One of the most successful new introductions was in 1995, when Ball introduced the Wave Purple petunias. Now there’s a Ride the Wave family petunia in just about every size, color and flower form.
Companies may introduce all kinds of new products each year, but that doesn’t mean gardeners will always go for the newest flower on the block.
“We’ll probably sell more white impatiens and white petunias than any new product this year,” says Corr of Ball Horticultural. “But new plants are what drives interest, and it’s what gets people in the store.”
New for 2006:
Viola “Skippy XL Red-Gold” (All-America Selections) – Cool season bedding plant winner; ruby red with violet red shading below the golden yellow face, larger flower, continuous bloomer. Good for annual or perennial border, window box or container planting.
Zinnia “Zowie! Yellow Flame” All-American Selections flower winner; a semi-tall zinnia with bold bicolor pattern. Easy to grow, long flowering season from early summer to frost. Heat and fairly drought tolerant. Good for cutting with a long vase life.
Angelonia “AngelMist” – Annual that likes full sun in containers or landscape. Adds height and comes in a variety of colors.
Echinacea “Sundown” – One of a number of new hybrids in the Big Sky Series. A vigorous, long-flowering perennial coneflower in new orange and yellow colors.

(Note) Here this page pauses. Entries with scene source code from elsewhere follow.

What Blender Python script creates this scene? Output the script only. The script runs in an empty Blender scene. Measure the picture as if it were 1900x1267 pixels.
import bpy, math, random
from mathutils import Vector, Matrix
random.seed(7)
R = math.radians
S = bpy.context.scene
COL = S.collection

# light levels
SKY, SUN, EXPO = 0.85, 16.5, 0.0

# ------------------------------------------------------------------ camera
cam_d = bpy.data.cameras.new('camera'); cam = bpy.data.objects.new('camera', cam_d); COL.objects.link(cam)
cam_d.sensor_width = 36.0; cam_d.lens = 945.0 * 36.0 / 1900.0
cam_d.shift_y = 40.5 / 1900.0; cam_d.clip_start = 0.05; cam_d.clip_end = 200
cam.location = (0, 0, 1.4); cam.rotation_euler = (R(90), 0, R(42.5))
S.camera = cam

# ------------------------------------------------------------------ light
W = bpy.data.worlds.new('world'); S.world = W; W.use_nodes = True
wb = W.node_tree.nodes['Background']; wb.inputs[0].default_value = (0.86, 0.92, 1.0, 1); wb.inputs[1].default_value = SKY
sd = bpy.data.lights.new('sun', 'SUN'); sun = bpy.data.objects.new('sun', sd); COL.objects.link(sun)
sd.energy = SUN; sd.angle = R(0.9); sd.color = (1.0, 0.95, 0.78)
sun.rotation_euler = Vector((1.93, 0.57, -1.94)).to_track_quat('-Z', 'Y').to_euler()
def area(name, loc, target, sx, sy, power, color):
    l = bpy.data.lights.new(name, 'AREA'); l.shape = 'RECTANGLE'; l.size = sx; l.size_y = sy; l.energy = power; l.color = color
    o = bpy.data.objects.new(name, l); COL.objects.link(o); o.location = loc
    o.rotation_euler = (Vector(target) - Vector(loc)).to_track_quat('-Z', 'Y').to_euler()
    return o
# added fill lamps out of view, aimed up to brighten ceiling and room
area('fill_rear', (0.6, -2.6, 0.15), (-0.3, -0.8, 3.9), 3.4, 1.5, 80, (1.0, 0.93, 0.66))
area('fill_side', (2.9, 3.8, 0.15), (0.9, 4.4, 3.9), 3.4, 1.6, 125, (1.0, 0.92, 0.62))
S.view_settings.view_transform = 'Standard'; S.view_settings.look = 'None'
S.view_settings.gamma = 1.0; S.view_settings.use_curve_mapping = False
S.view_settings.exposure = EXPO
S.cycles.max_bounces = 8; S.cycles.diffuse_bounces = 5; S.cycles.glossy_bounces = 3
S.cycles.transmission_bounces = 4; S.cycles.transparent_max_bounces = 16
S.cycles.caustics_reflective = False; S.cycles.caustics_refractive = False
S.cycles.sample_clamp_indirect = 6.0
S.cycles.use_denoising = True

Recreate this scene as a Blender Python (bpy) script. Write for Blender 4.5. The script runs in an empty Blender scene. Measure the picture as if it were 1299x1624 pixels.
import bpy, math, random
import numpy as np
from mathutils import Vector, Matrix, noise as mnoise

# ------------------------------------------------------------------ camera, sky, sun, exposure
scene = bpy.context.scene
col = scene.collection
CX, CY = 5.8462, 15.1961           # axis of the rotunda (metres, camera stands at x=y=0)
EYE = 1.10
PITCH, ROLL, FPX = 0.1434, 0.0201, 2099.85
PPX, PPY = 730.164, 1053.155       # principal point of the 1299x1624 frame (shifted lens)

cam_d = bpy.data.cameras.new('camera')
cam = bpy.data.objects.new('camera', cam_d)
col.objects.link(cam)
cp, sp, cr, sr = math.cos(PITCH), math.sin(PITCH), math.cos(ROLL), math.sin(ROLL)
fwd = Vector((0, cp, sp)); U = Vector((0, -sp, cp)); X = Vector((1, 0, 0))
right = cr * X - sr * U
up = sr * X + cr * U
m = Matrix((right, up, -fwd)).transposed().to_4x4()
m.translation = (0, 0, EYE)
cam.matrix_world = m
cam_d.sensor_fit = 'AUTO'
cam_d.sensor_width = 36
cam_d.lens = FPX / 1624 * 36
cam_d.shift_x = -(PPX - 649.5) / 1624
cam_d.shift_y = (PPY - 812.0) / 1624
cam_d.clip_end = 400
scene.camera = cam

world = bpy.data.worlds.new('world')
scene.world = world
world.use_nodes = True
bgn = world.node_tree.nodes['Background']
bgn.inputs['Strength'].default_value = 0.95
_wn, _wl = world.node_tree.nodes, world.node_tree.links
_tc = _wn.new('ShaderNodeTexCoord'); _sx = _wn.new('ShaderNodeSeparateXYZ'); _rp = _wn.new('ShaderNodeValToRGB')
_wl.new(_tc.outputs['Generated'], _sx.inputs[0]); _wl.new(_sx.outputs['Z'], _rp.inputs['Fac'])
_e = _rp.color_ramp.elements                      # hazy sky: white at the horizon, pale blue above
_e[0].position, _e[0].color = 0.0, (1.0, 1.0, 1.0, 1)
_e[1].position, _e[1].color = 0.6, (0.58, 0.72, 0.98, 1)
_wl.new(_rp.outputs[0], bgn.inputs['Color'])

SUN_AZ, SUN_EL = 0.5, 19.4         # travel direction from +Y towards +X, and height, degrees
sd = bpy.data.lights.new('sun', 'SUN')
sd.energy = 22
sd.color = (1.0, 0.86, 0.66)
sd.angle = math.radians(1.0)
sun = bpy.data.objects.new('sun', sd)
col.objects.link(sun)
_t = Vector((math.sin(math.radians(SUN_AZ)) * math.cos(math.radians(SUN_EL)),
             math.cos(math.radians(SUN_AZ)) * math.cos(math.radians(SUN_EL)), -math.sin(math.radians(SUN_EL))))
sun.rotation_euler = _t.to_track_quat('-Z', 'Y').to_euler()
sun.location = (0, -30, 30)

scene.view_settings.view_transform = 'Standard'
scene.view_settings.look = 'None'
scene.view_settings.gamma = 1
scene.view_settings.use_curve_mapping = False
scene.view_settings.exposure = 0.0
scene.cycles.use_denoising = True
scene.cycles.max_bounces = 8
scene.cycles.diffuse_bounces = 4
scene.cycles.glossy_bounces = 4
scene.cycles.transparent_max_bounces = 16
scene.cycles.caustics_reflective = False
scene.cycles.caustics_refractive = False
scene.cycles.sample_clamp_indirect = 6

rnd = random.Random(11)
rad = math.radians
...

Supertunia “Vista Bubblegum” (Proven Winners) – Voted as a Best of Show at Colorado State University, bright pink petunia is a low maintenance, vigorous grower that blooms all season; good as a ground cover or to spill over sides of a container.
Shasta Daisy “Broadway Lights” (Proven Winners) – Large-flowered daisy that opens bright yellow and lightens to white when it matures. Sturdy plant with continuous blooms; plant alone or use in container plantings.
Salvia daghestanica “Platinum Sage” (2006 Plant Select) – Slow spreading perennial ground cover or for use in the rock garden. Dark blue flower spires on silvery white mats of foliage.
Dolichos lablab “Ruby Moon Hyacinth Bean” (2006 Plant Select) – A vigorous mounding annual vine with dark burgundy foliage, amethyst flowers and dark violet bean pods in late summer. Very attractive on trellis or free flowing to cover a slope. Edible.
Agapanthus sp. “Cold Hardy White” (High Country Gardens) – Vigorous White Flowered African Lily forms clumps of deciduous, straplike foliage on numerous heads of pur white flowers in midsummer. Mulch heavily the first winter. Note: This plant already is sold out this year, but keep it in mind for next.
Agave toumeyana v. bella (High Country Gardens) – Only recently has enough seed been collected from this rare, cold-hardy plant to make it available to the public. This Miniature Century Plant’s thin, stiff leaves are edged with white stripes and curling white threads. Perfect in a rock garden or as a companion with xeric plants.
Brugmansia “Inca Sun” (Logee’s) – New hybrid is a prolific bloomer that is 2 feet tall with fragrant, trumpet-shaped, yellowish-peach flowers. Perfect for outside container; bring inside during the winter.
Hydrangea “Angel Song” (Hines Horticulture) – It’s named for the halo of light color that surrounds the edge of each blossom, and there are seven bicolored combinations in the Halo Hydrangeas collection. Grow in part to full shade with plenty of water. They will grow in some Zone 5 areas, or plant in containers.